Apple could report first quarterly revenue drop in 13 years

The Apple logo is seen on an Apple Store in Palo Alto, Calif.

The Apple logo is seen on an Apple Store in Palo Alto, Calif.

(Eric Risberg / Associated Press)

The last time Apple Inc. announced a quarterly sales decline, Steve Jobs was celebrating the laptop going mainstream.

Thirteen years later, falling interest in the iPhone is expected to bring Apple’s first year-over-year revenue drop since then when it reports earnings Tuesday. Estimates say Apple generated $2 in earnings per share and $52 billion in revenue during the first quarter, which would mark a 10% decline from a year earlier, according to a survey of 47 analysts by research firm FactSet.

Apple has become so big — delivering the largest profits ever among the world’s publicly traded companies — that the huge revenue bumps of recent years have become difficult to replicate. Those spikes were largely attributed to the runaway success of the iPhone, which accounts for about two-thirds of Apple’s sales and profit.

The company says there are still people out there who want and can afford new $700 iPhones. But its outlook has been met with an outpouring of skepticism.


For instance, Deutsche Bank analyst Sherri Scribner is concerned that Apple won’t be able to get price-conscious buyers in India and China to take up the iPhone fast enough to make up for the slowing number of Americans and Western Europeans buying new iPhones.

A month ago, Apple began selling the iPhone SE for as low as $400 to widen its potential customer base. But the device, smaller than last year’s new iPhone but still robust feature-wise, remains out of the price range for many.

More than 70% of smartphones sold in China cost less than $300. In India, 80% are below $150. Neither statistic augurs well for Apple, whose smartphones sell at a huge premium.

Analysts on average expect Apple to sell 217 million iPhones in the 12-month period that ends Sept. 30. That would mark a 6% decline from last year — in line with the 7% drop predicted across the smartphone industry in 2016. Annual smartphone sales growth has never before dipped into the single digits, research firm Gartner said.

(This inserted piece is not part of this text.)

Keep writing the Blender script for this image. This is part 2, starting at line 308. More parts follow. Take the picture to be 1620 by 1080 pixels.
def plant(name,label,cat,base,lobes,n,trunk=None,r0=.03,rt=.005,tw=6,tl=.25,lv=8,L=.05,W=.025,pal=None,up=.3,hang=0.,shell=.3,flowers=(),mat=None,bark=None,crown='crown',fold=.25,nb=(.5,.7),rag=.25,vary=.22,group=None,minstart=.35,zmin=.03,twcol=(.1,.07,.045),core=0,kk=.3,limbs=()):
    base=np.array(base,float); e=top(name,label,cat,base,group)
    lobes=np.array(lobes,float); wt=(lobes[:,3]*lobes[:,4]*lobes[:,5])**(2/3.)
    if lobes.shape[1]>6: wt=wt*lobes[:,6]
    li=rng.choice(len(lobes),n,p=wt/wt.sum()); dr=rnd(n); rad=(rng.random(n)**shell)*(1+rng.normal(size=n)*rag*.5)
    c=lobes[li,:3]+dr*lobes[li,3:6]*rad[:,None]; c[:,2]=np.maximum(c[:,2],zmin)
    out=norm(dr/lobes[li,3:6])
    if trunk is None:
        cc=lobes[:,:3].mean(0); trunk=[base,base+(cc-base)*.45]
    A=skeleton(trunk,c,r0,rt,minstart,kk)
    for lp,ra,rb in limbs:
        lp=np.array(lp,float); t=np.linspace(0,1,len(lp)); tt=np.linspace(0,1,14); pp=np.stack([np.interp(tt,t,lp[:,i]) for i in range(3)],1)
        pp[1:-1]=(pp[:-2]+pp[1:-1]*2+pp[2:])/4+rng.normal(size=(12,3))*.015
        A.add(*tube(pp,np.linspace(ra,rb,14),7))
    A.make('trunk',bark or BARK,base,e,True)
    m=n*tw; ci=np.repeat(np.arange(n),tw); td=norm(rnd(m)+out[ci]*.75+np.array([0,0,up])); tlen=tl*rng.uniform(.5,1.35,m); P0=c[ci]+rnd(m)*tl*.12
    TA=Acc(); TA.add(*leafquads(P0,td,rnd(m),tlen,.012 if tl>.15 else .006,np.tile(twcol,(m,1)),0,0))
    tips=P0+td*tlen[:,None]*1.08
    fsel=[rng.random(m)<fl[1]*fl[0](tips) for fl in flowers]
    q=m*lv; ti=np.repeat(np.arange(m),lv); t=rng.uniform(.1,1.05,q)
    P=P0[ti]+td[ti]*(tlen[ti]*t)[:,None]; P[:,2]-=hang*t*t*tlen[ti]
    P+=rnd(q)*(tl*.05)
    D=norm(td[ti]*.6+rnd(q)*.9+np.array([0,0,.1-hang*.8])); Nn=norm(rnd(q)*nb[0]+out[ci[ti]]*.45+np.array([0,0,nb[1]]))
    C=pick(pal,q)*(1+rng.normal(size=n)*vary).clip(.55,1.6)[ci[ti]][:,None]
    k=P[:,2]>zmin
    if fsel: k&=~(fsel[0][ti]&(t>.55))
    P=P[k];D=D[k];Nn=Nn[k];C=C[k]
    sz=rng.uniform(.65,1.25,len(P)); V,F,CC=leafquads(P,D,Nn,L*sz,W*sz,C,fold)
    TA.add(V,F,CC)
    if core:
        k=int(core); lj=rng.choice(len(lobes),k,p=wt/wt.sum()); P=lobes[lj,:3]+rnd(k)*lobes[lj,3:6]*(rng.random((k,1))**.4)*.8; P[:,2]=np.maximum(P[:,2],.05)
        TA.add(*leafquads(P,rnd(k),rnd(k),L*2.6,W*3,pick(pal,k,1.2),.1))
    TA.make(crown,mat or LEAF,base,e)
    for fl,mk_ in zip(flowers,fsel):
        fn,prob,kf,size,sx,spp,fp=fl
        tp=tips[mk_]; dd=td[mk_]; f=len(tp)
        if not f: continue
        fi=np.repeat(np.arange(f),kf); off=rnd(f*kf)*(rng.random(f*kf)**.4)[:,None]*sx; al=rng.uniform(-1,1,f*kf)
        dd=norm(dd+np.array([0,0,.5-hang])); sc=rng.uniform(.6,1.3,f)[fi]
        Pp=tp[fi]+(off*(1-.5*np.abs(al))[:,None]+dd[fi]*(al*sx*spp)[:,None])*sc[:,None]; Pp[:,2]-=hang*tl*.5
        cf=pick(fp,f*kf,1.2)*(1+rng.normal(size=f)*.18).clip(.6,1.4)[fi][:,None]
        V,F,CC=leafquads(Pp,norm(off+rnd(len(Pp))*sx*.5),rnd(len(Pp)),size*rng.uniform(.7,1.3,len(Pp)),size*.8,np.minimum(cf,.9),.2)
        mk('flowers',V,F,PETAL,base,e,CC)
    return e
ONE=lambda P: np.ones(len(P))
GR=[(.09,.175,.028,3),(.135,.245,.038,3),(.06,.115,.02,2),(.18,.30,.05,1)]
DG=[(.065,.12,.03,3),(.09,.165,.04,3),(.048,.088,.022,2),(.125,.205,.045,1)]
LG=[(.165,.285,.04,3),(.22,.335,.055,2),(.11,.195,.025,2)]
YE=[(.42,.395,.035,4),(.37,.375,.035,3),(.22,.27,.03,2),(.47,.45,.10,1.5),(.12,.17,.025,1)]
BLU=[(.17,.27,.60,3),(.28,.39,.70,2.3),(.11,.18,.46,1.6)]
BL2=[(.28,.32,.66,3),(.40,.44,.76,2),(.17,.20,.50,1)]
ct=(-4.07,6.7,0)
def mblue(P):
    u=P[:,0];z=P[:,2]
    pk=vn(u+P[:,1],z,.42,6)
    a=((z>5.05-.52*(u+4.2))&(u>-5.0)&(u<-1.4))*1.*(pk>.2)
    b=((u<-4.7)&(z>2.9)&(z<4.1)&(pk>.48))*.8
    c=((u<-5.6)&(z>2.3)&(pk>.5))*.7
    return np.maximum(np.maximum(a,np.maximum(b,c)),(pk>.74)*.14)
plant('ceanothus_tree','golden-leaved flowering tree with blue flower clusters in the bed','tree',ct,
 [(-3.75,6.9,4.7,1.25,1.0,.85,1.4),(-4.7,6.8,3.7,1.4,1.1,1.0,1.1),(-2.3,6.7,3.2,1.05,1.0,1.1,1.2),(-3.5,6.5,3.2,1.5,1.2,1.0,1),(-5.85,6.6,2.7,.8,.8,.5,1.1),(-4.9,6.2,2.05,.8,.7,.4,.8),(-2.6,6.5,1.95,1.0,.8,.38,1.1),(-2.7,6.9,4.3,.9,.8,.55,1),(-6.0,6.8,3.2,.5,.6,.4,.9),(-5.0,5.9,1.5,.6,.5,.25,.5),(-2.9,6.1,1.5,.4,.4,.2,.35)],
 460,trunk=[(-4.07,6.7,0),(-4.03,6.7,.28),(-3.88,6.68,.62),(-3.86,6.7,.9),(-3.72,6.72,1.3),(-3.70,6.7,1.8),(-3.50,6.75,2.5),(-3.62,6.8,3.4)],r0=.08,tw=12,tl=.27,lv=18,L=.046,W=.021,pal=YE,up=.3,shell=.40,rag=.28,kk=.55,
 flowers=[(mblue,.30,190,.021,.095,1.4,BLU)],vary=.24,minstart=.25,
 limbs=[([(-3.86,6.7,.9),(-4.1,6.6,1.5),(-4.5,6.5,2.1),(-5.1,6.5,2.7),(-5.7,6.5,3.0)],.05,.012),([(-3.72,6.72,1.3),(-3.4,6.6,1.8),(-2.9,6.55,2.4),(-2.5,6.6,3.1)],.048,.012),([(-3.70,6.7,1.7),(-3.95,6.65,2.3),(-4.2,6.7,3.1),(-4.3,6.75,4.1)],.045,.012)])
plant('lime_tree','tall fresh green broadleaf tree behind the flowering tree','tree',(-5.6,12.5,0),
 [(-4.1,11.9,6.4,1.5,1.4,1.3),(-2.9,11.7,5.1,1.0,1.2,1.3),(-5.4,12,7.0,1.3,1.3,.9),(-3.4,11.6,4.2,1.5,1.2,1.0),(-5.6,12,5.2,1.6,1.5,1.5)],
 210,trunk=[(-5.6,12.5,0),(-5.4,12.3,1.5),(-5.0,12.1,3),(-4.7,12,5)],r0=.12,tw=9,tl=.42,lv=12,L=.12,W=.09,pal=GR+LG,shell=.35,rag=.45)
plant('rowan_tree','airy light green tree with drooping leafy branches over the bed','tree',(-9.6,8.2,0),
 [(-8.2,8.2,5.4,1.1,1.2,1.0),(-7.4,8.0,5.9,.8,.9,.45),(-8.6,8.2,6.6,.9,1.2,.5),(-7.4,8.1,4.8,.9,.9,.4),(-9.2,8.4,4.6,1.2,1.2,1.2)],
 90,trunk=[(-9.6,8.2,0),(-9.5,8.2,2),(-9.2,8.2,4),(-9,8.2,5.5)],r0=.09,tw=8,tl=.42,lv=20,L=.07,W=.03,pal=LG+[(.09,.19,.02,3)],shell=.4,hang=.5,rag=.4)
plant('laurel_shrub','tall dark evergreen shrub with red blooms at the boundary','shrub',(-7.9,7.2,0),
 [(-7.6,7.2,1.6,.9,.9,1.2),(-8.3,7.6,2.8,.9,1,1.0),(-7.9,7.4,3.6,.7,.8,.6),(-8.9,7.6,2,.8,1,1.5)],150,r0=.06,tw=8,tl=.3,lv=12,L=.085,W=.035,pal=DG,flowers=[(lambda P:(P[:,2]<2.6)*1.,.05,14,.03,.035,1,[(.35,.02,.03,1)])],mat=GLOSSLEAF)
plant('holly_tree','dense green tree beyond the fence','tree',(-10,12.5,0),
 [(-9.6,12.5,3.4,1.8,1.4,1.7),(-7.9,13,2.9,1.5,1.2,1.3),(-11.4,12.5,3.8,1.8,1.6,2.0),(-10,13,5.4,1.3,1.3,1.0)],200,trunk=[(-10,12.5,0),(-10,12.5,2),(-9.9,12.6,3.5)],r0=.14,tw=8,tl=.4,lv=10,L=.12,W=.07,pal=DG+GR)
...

Apple Chief Executive Tim Cook forecast in January an iPhone sales decline for the quarter, though he refused to offer predictions for the rest of the year.

Some experts are now worried that Cook will say Tuesday that sales for the April-through-June quarter will be more underwhelming than expected. The evidence includes reports that Apple’s suppliers have stuck to reduced production cycles, suggesting that there’s no big sales uptick in sight.

“This overall market is slowing,” Ryan Reith, IDC’s mobility research director, said of smartphones. “Apple has had ridiculous growth where they have outpaced the market and that has to change at some point.”

Apple’s top rival among smartphone brands fared relatively better in the first quarter than it did. Samsung Electronics Co. previewed first-quarter earnings last week, saying they would top those of last year by about 10%, with revenue likely to rise about 4%.

But Samsung is coming off a bad year. Production miscues and unpopular design changes undercut sales of the Galaxy S6, which debuted during last year’s second quarter. By contrast, the Galaxy S7 went on sale in mid-March, pulling the initial sales rush into the company’s first-quarter results.

The concerns about Apple are already affecting its stock. Shares endured a 3% hit last week, but investors are mostly holding on — even though the company hasn’t outlined when and how it can return to robust growth.

“With valuation currently reflecting long-term growth challenges … we view shares as fairly valued and maintain our hold,” Scribner told clients last week.

Investors who continued to back Apple after the last quarterly sales dip — 1% in April 2003 — did well. Shares surged from less than $2 to more than $100 by 2014, giving Apple the crown of the world’s most valuable company by market capitalization.

The earnings announcement, originally scheduled for Monday, moved to Tuesday so that Apple employees could attend a memorial service for Bill Campbell. The former Apple marketing executive and board member died a week ago at 75.